GIVEN INFORMATION
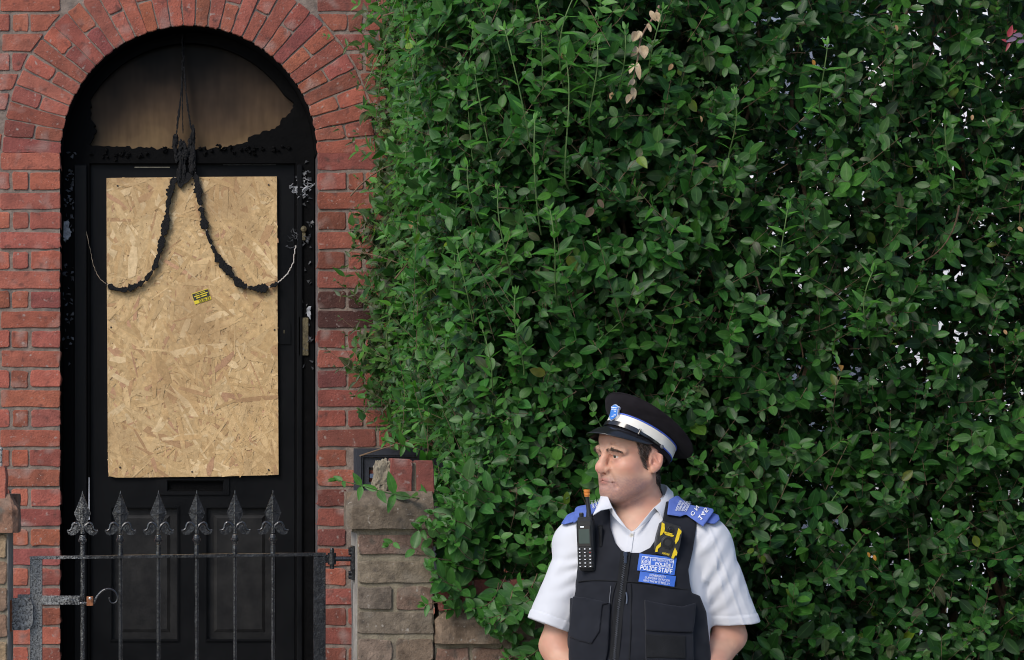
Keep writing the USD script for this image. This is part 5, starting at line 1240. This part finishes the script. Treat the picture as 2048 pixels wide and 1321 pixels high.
def slide(poly, a, b, back=.10):
    f = lambda p: np.maximum(smax(np.maximum(shirt_raw(p) - b, a - shirt_raw(p)), region(p, poly), .002), p[:, 1] - back); return f
epr = slide([(1334, 1030), (1338, 1000), (1352, 992), (1398, 990), (1426, 1018), (1428, 1023), (1406, 1054), (1372, 1030), (1360, 1034)], .0170, .0245)
epr2 = slide([(1400, 1000), (1432, 1012), (1440, 1040), (1429, 1049), (1410, 1046)], .006, .0135)
epl = slide([(1146, 1048), (1150, 1018), (1180, 988), (1212, 990), (1196, 1018), (1180, 1034), (1160, 1040)], .0170, .0245); epl2 = slide([(1122, 1048), (1134, 1030), (1156, 1010), (1160, 1034), (1146, 1045), (1128, 1050)], .006, .0135)
for i, (f, lo, hi) in enumerate(((epr, (.03, -.2, 1.36), (.27, .14, 1.56)), (epr2, (.1, -.2, 1.36), (.28, .14, 1.56)), (epl, (-.24, -.12, 1.36), (-.05, .2, 1.56)), (epl2, (-.28, -.12, 1.36), (-.1, .2, 1.56)))):
    m = mesh_sdf(f, lo, hi, .0026); m.apply_translation(ORG); obj("epaulette", m, EPM, SP, smooth=40)
def etext(cs, txt, m, **k): obj("embroidery" if m is EPT else "numeral", dtext(cs, txt, 0, .1, .8, .0262, sd=sraw, **k), m, SP)
for i, t in enumerate(("POLICE", "COMMUNITY", "SUPPORT", "OFFICER")):
    x = i * 6.2; etext([(1349 + x, 1021 + i * .5), (1360 + x, 1000 + i * .5), (1365 + x, 1001.5 + i * .5), (1354 + x, 1022.5 + i * .5)], t, EPT, wfit=.98)
etext([(1379, 1029), (1393, 1009), (1400, 1015), (1386, 1034)], "C N", SILV, wfit=.95, bold=True); etext([(1394, 1036), (1411, 1013), (1419, 1020), (1402, 1043)], "145", SILV, wfit=.95, bold=True)
for i, t in enumerate(("POLICE", "COMMUNITY", "SUPPORT", "OFFICER")):
    x = i * -6.5; etext([(1205 + x, 1013 + i * 1.5), (1200 + x, 997 + i * 1.5), (1204.5 + x, 996 + i * 1.5), (1209.5 + x, 1012 + i * 1.5)], t, EPT, wfit=.98)

# --- vest
VESTM = mat("black_vest_fabric", (.0065, .0075, .0115), (.012, .0135, .019), 14, .8, .35, 900, spec=.16, sheen=.05, bdist=.0012)
VESTD = mat("black_webbing", (.006, .0065, .008), (.011, .012, .014), 20, .8, .4, 700, spec=.2)
vm = mesh_sdf(vest, (-.25, -.21, .93), (.25, .20, 1.53), .0034); vm.apply_translation(ORG)
vs = obj("vest", vm, VESTM, person, smooth=50); VP = str(vs.GetPath())
def raised(name, poly, a, b, lo, hi, h=.0026, r=.004, wob=.004, m=VESTM):
    f = lambda p: smax(np.maximum(smax(torso(p) + (fbm(p * 22, 2, 14) - .5) * wob - b, a - torso(p), .002), p[:, 1] - .02), region(p, poly), r)
    mm = mesh_sdf(f, lo, hi, h); mm.apply_translation(ORG); return obj(name, mm, m, VP, smooth=45)
raised("pocket", [(1140, 1196), (1204, 1206), (1221, 1206), (1216, 1300), (1208, 1345), (1136, 1345)], .020, .040, (-.23, -.22, .99), (-.06, .02, 1.26))
raised("pocket_flap", [(1146, 1193), (1170, 1196), (1206, 1203), (1219, 1207), (1205, 1210), (1199, 1264), (1183, 1288), (1158, 1282), (1137, 1273), (1141, 1230)], .034, .0445, (-.23, -.23, 1.08), (-.06, .02, 1.27), r=.002)
raised("pocket", [(1284, 1240), (1386, 1248), (1388, 1345), (1280, 1345)], .020, .038, (-.03, -.24, .99), (.18, .02, 1.22))
raised("pocket_flap", [(1277, 1196), (1296, 1202), (1330, 1209), (1364, 1214), (1392, 1206), (1390, 1240), (1386, 1265), (1340, 1264), (1287, 1261), (1279, 1252)], .032, .0435, (-.03, -.24, 1.12), (.18, .02, 1.26), r=.002)
raised("velcro_panel", [(1287, 1268), (1372, 1272), (1372, 1318), (1287, 1316)], .030, .0402, (-.03, -.24, 1.03), (.16, .02, 1.16), r=.001, m=VESTD)
ZIPM = mat("dark_zip_metal", (.08, .085, .10), (.16, .17, .19), 60, .35, metallic=.4)
PULLM = mat("blue_grey_tab", (.03, .045, .075), (.05, .065, .10), 30, .5)
def ridge(pts, off, r, n=40, m=VESTD, name="seam", sd=None):
    q = spline([(a, b, 0) for a, b in pts], n); obj(name, tube(drape(q[:, 0], q[:, 1], off, sd), r, 6), m, VP)
ridge([(1156, 1164), (1190, 1161), (1222, 1162), (1237, 1163)], .002, .0018); ridge([(1252, 1164), (1300, 1168), (1350, 1176), (1378, 1180)], .002, .0018)
ridge([(1233, 1166), (1224, 1200), (1224, 1250), (1224, 1330)], .002, .0015); ridge([(1262, 1168), (1262, 1220), (1258, 1330)], .002, .0015)
ridge([(1222, 1172), (1219, 1200), (1216, 1240)], .003, .0009, 30, ZIPM, "pocket_zip"); ridge([(1252, 1185), (1254, 1200), (1253, 1208)], .003, .0022, 12, PULLM, "loop_tab")
def zc(t): return np.interp(t, [0, .2, .5, 1], [1252, 1246, 1237, 1227]), np.interp(t, [0, .2, .5, 1], [1104, 1150, 1220, 1330])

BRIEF
Reproduce the full listing faithfully, but do not carry over any pictures.

RESULT OF THE EXERCISE
Keep writing the USD script for this image. This is part 5, starting at line 1240. This part finishes the script. Treat the picture as 2048 pixels wide and 1321 pixels high.
def slide(poly, a, b, back=.10):
    f = lambda p: np.maximum(smax(np.maximum(shirt_raw(p) - b, a - shirt_raw(p)), region(p, poly), .002), p[:, 1] - back); return f
epr = slide([(1334, 1030), (1338, 1000), (1352, 992), (1398, 990), (1426, 1018), (1428, 1023), (1406, 1054), (1372, 1030), (1360, 1034)], .0170, .0245)
epr2 = slide([(1400, 1000), (1432, 1012), (1440, 1040), (1429, 1049), (1410, 1046)], .006, .0135)
epl = slide([(1146, 1048), (1150, 1018), (1180, 988), (1212, 990), (1196, 1018), (1180, 1034), (1160, 1040)], .0170, .0245); epl2 = slide([(1122, 1048), (1134, 1030), (1156, 1010), (1160, 1034), (1146, 1045), (1128, 1050)], .006, .0135)
for i, (f, lo, hi) in enumerate(((epr, (.03, -.2, 1.36), (.27, .14, 1.56)), (epr2, (.1, -.2, 1.36), (.28, .14, 1.56)), (epl, (-.24, -.12, 1.36), (-.05, .2, 1.56)), (epl2, (-.28, -.12, 1.36), (-.1, .2, 1.56)))):
    m = mesh_sdf(f, lo, hi, .0026); m.apply_translation(ORG); obj("epaulette", m, EPM, SP, smooth=40)
def etext(cs, txt, m, **k): obj("embroidery" if m is EPT else "numeral", dtext(cs, txt, 0, .1, .8, .0262, sd=sraw, **k), m, SP)
for i, t in enumerate(("POLICE", "COMMUNITY", "SUPPORT", "OFFICER")):
    x = i * 6.2; etext([(1349 + x, 1021 + i * .5), (1360 + x, 1000 + i * .5), (1365 + x, 1001.5 + i * .5), (1354 + x, 1022.5 + i * .5)], t, EPT, wfit=.98)
etext([(1379, 1029), (1393, 1009), (1400, 1015), (1386, 1034)], "C N", SILV, wfit=.95, bold=True); etext([(1394, 1036), (1411, 1013), (1419, 1020), (1402, 1043)], "145", SILV, wfit=.95, bold=True)
for i, t in enumerate(("POLICE", "COMMUNITY", "SUPPORT", "OFFICER")):
    x = i * -6.5; etext([(1205 + x, 1013 + i * 1.5), (1200 + x, 997 + i * 1.5), (1204.5 + x, 996 + i * 1.5), (1209.5 + x, 1012 + i * 1.5)], t, EPT, wfit=.98)

# --- vest
VESTM = mat("black_vest_fabric", (.0065, .0075, .0115), (.012, .0135, .019), 14, .8, .35, 900, spec=.16, sheen=.05, bdist=.0012)
VESTD = mat("black_webbing", (.006, .0065, .008), (.011, .012, .014), 20, .8, .4, 700, spec=.2)
vm = mesh_sdf(vest, (-.25, -.21, .93), (.25, .20, 1.53), .0034); vm.apply_translation(ORG)
vs = obj("vest", vm, VESTM, person, smooth=50); VP = str(vs.GetPath())
def raised(name, poly, a, b, lo, hi, h=.0026, r=.004, wob=.004, m=VESTM):
    f = lambda p: smax(np.maximum(smax(torso(p) + (fbm(p * 22, 2, 14) - .5) * wob - b, a - torso(p), .002), p[:, 1] - .02), region(p, poly), r)
    mm = mesh_sdf(f, lo, hi, h); mm.apply_translation(ORG); return obj(name, mm, m, VP, smooth=45)
raised("pocket", [(1140, 1196), (1204, 1206), (1221, 1206), (1216, 1300), (1208, 1345), (1136, 1345)], .020, .040, (-.23, -.22, .99), (-.06, .02, 1.26))
raised("pocket_flap", [(1146, 1193), (1170, 1196), (1206, 1203), (1219, 1207), (1205, 1210), (1199, 1264), (1183, 1288), (1158, 1282), (1137, 1273), (1141, 1230)], .034, .0445, (-.23, -.23, 1.08), (-.06, .02, 1.27), r=.002)
raised("pocket", [(1284, 1240), (1386, 1248), (1388, 1345), (1280, 1345)], .020, .038, (-.03, -.24, .99), (.18, .02, 1.22))
raised("pocket_flap", [(1277, 1196), (1296, 1202), (1330, 1209), (1364, 1214), (1392, 1206), (1390, 1240), (1386, 1265), (1340, 1264), (1287, 1261), (1279, 1252)], .032, .0435, (-.03, -.24, 1.12), (.18, .02, 1.26), r=.002)
raised("velcro_panel", [(1287, 1268), (1372, 1272), (1372, 1318), (1287, 1316)], .030, .0402, (-.03, -.24, 1.03), (.16, .02, 1.16), r=.001, m=VESTD)
ZIPM = mat("dark_zip_metal", (.08, .085, .10), (.16, .17, .19), 60, .35, metallic=.4)
PULLM = mat("blue_grey_tab", (.03, .045, .075), (.05, .065, .10), 30, .5)
def ridge(pts, off, r, n=40, m=VESTD, name="seam", sd=None):
    q = spline([(a, b, 0) for a, b in pts], n); obj(name, tube(drape(q[:, 0], q[:, 1], off, sd), r, 6), m, VP)
ridge([(1156, 1164), (1190, 1161), (1222, 1162), (1237, 1163)], .002, .0018); ridge([(1252, 1164), (1300, 1168), (1350, 1176), (1378, 1180)], .002, .0018)
ridge([(1233, 1166), (1224, 1200), (1224, 1250), (1224, 1330)], .002, .0015); ridge([(1262, 1168), (1262, 1220), (1258, 1330)], .002, .0015)
ridge([(1222, 1172), (1219, 1200), (1216, 1240)], .003, .0009, 30, ZIPM, "pocket_zip"); ridge([(1252, 1185), (1254, 1200), (1253, 1208)], .003, .0022, 12, PULLM, "loop_tab")
def zc(t): return np.interp(t, [0, .2, .5, 1], [1252, 1246, 1237, 1227]), np.interp(t, [0, .2, .5, 1], [1104, 1150, 1220, 1330])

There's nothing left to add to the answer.